▶ [Given material]
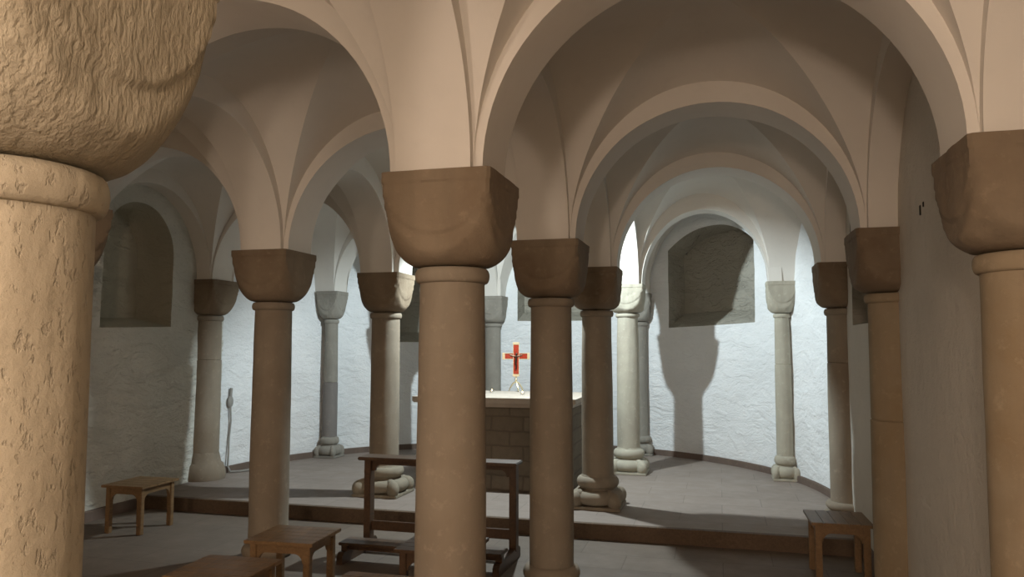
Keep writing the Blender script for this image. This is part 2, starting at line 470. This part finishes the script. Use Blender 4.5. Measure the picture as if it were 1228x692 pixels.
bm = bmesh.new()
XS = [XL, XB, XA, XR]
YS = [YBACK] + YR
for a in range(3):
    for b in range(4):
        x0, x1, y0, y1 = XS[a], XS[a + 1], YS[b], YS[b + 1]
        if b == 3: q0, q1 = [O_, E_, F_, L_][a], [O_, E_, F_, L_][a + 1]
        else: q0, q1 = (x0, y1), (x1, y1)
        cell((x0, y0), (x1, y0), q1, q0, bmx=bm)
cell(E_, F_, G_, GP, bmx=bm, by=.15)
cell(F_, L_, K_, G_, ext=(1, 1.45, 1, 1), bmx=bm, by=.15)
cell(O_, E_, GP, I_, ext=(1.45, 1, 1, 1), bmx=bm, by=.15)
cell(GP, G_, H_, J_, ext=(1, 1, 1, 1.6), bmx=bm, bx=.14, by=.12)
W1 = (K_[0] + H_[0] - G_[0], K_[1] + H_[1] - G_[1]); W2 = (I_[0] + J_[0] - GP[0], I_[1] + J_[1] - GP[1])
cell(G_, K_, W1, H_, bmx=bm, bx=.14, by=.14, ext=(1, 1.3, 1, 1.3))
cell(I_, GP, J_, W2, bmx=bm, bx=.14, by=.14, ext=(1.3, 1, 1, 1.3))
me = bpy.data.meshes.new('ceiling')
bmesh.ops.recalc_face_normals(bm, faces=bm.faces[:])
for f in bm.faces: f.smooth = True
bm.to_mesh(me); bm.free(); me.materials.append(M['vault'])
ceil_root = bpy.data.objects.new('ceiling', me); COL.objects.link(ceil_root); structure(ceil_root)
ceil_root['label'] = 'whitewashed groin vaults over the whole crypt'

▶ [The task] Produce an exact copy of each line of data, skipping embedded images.

▶ [Problem solution]
Keep writing the Blender script for this image. This is part 2, starting at line 470. This part finishes the script. Use Blender 4.5. Measure the picture as if it were 1228x692 pixels.
bm = bmesh.new()
XS = [XL, XB, XA, XR]
YS = [YBACK] + YR
for a in range(3):
    for b in range(4):
        x0, x1, y0, y1 = XS[a], XS[a + 1], YS[b], YS[b + 1]
        if b == 3: q0, q1 = [O_, E_, F_, L_][a], [O_, E_, F_, L_][a + 1]
        else: q0, q1 = (x0, y1), (x1, y1)
        cell((x0, y0), (x1, y0), q1, q0, bmx=bm)
cell(E_, F_, G_, GP, bmx=bm, by=.15)
cell(F_, L_, K_, G_, ext=(1, 1.45, 1, 1), bmx=bm, by=.15)
cell(O_, E_, GP, I_, ext=(1.45, 1, 1, 1), bmx=bm, by=.15)
cell(GP, G_, H_, J_, ext=(1, 1, 1, 1.6), bmx=bm, bx=.14, by=.12)
W1 = (K_[0] + H_[0] - G_[0], K_[1] + H_[1] - G_[1]); W2 = (I_[0] + J_[0] - GP[0], I_[1] + J_[1] - GP[1])
cell(G_, K_, W1, H_, bmx=bm, bx=.14, by=.14, ext=(1, 1.3, 1, 1.3))
cell(I_, GP, J_, W2, bmx=bm, bx=.14, by=.14, ext=(1.3, 1, 1, 1.3))
me = bpy.data.meshes.new('ceiling')
bmesh.ops.recalc_face_normals(bm, faces=bm.faces[:])
for f in bm.faces: f.smooth = True
bm.to_mesh(me); bm.free(); me.materials.append(M['vault'])
ceil_root = bpy.data.objects.new('ceiling', me); COL.objects.link(ceil_root); structure(ceil_root)
ceil_root['label'] = 'whitewashed groin vaults over the whole crypt'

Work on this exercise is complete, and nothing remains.